What you will do: Can the data below be echoed back word for word?

* START *

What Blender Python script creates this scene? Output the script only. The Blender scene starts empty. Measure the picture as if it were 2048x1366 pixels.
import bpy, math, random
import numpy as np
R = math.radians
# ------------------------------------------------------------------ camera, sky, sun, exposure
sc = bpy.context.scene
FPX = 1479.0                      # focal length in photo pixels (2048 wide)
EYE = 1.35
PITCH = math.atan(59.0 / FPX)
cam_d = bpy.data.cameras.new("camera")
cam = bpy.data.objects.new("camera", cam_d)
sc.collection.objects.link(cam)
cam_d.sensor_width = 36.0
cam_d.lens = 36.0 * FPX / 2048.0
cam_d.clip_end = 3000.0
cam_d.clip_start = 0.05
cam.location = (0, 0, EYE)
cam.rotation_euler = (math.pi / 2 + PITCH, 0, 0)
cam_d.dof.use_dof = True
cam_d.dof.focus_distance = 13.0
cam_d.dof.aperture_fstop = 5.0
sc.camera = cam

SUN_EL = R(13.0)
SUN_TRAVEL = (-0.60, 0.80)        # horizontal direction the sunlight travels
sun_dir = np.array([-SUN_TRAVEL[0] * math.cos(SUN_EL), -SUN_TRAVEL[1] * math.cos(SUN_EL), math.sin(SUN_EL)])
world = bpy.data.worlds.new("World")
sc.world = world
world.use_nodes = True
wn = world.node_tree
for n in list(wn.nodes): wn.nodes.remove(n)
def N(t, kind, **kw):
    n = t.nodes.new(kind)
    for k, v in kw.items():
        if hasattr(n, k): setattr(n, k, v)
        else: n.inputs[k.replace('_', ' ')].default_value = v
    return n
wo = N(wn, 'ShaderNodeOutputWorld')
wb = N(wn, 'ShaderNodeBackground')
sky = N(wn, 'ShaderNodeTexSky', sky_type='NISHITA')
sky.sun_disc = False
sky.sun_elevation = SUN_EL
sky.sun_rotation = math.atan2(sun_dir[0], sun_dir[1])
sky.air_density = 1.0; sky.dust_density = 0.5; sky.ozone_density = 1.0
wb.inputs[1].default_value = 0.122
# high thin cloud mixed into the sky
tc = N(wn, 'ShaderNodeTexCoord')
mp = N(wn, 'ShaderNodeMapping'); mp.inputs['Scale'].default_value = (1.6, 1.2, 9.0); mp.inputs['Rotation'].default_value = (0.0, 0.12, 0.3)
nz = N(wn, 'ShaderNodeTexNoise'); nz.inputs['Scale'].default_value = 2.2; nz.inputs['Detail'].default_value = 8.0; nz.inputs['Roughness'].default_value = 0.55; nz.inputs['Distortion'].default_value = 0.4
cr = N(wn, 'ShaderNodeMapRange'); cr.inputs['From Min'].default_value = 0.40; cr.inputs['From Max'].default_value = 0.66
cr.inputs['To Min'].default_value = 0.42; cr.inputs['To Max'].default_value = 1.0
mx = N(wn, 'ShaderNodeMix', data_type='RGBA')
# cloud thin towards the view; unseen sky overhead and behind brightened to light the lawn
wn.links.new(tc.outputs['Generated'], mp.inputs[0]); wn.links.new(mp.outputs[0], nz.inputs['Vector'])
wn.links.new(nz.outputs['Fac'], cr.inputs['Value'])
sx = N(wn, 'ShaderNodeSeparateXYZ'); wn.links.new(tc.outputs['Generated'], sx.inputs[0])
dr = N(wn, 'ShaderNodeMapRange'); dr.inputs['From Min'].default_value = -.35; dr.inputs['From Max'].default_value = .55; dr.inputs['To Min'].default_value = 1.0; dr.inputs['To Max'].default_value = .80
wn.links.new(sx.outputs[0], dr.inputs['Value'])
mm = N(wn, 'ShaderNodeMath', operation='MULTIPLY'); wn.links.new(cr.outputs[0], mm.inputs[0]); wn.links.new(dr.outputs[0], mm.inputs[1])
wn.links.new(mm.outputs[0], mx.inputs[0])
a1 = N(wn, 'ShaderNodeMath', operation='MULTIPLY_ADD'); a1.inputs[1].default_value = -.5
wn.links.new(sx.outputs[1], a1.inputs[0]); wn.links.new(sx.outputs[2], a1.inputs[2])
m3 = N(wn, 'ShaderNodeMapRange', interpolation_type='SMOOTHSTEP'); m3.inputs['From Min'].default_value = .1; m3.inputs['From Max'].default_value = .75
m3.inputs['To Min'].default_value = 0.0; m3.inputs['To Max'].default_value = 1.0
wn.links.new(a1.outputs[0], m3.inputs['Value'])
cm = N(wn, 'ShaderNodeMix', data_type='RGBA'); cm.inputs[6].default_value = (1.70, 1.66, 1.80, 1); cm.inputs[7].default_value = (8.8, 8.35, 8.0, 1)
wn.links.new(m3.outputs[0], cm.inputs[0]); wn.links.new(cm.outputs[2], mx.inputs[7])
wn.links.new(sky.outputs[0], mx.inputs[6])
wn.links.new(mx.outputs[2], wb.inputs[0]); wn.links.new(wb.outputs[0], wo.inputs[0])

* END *

Written answer:
What Blender Python script creates this scene? Output the script only. The Blender scene starts empty. Measure the picture as if it were 2048x1366 pixels.
import bpy, math, random
import numpy as np
R = math.radians
# ------------------------------------------------------------------ camera, sky, sun, exposure
sc = bpy.context.scene
FPX = 1479.0                      # focal length in photo pixels (2048 wide)
EYE = 1.35
PITCH = math.atan(59.0 / FPX)
cam_d = bpy.data.cameras.new("camera")
cam = bpy.data.objects.new("camera", cam_d)
sc.collection.objects.link(cam)
cam_d.sensor_width = 36.0
cam_d.lens = 36.0 * FPX / 2048.0
cam_d.clip_end = 3000.0
cam_d.clip_start = 0.05
cam.location = (0, 0, EYE)
cam.rotation_euler = (math.pi / 2 + PITCH, 0, 0)
cam_d.dof.use_dof = True
cam_d.dof.focus_distance = 13.0
cam_d.dof.aperture_fstop = 5.0
sc.camera = cam

SUN_EL = R(13.0)
SUN_TRAVEL = (-0.60, 0.80)        # horizontal direction the sunlight travels
sun_dir = np.array([-SUN_TRAVEL[0] * math.cos(SUN_EL), -SUN_TRAVEL[1] * math.cos(SUN_EL), math.sin(SUN_EL)])
world = bpy.data.worlds.new("World")
sc.world = world
world.use_nodes = True
wn = world.node_tree
for n in list(wn.nodes): wn.nodes.remove(n)
def N(t, kind, **kw):
    n = t.nodes.new(kind)
    for k, v in kw.items():
        if hasattr(n, k): setattr(n, k, v)
        else: n.inputs[k.replace('_', ' ')].default_value = v
    return n
wo = N(wn, 'ShaderNodeOutputWorld')
wb = N(wn, 'ShaderNodeBackground')
sky = N(wn, 'ShaderNodeTexSky', sky_type='NISHITA')
sky.sun_disc = False
sky.sun_elevation = SUN_EL
sky.sun_rotation = math.atan2(sun_dir[0], sun_dir[1])
sky.air_density = 1.0; sky.dust_density = 0.5; sky.ozone_density = 1.0
wb.inputs[1].default_value = 0.122
# high thin cloud mixed into the sky
tc = N(wn, 'ShaderNodeTexCoord')
mp = N(wn, 'ShaderNodeMapping'); mp.inputs['Scale'].default_value = (1.6, 1.2, 9.0); mp.inputs['Rotation'].default_value = (0.0, 0.12, 0.3)
nz = N(wn, 'ShaderNodeTexNoise'); nz.inputs['Scale'].default_value = 2.2; nz.inputs['Detail'].default_value = 8.0; nz.inputs['Roughness'].default_value = 0.55; nz.inputs['Distortion'].default_value = 0.4
cr = N(wn, 'ShaderNodeMapRange'); cr.inputs['From Min'].default_value = 0.40; cr.inputs['From Max'].default_value = 0.66
cr.inputs['To Min'].default_value = 0.42; cr.inputs['To Max'].default_value = 1.0
mx = N(wn, 'ShaderNodeMix', data_type='RGBA')
# cloud thin towards the view; unseen sky overhead and behind brightened to light the lawn
wn.links.new(tc.outputs['Generated'], mp.inputs[0]); wn.links.new(mp.outputs[0], nz.inputs['Vector'])
wn.links.new(nz.outputs['Fac'], cr.inputs['Value'])
sx = N(wn, 'ShaderNodeSeparateXYZ'); wn.links.new(tc.outputs['Generated'], sx.inputs[0])
dr = N(wn, 'ShaderNodeMapRange'); dr.inputs['From Min'].default_value = -.35; dr.inputs['From Max'].default_value = .55; dr.inputs['To Min'].default_value = 1.0; dr.inputs['To Max'].default_value = .80
wn.links.new(sx.outputs[0], dr.inputs['Value'])
mm = N(wn, 'ShaderNodeMath', operation='MULTIPLY'); wn.links.new(cr.outputs[0], mm.inputs[0]); wn.links.new(dr.outputs[0], mm.inputs[1])
wn.links.new(mm.outputs[0], mx.inputs[0])
a1 = N(wn, 'ShaderNodeMath', operation='MULTIPLY_ADD'); a1.inputs[1].default_value = -.5
wn.links.new(sx.outputs[1], a1.inputs[0]); wn.links.new(sx.outputs[2], a1.inputs[2])
m3 = N(wn, 'ShaderNodeMapRange', interpolation_type='SMOOTHSTEP'); m3.inputs['From Min'].default_value = .1; m3.inputs['From Max'].default_value = .75
m3.inputs['To Min'].default_value = 0.0; m3.inputs['To Max'].default_value = 1.0
wn.links.new(a1.outputs[0], m3.inputs['Value'])
cm = N(wn, 'ShaderNodeMix', data_type='RGBA'); cm.inputs[6].default_value = (1.70, 1.66, 1.80, 1); cm.inputs[7].default_value = (8.8, 8.35, 8.0, 1)
wn.links.new(m3.outputs[0], cm.inputs[0]); wn.links.new(cm.outputs[2], mx.inputs[7])
wn.links.new(sky.outputs[0], mx.inputs[6])
wn.links.new(mx.outputs[2], wb.inputs[0]); wn.links.new(wb.outputs[0], wo.inputs[0])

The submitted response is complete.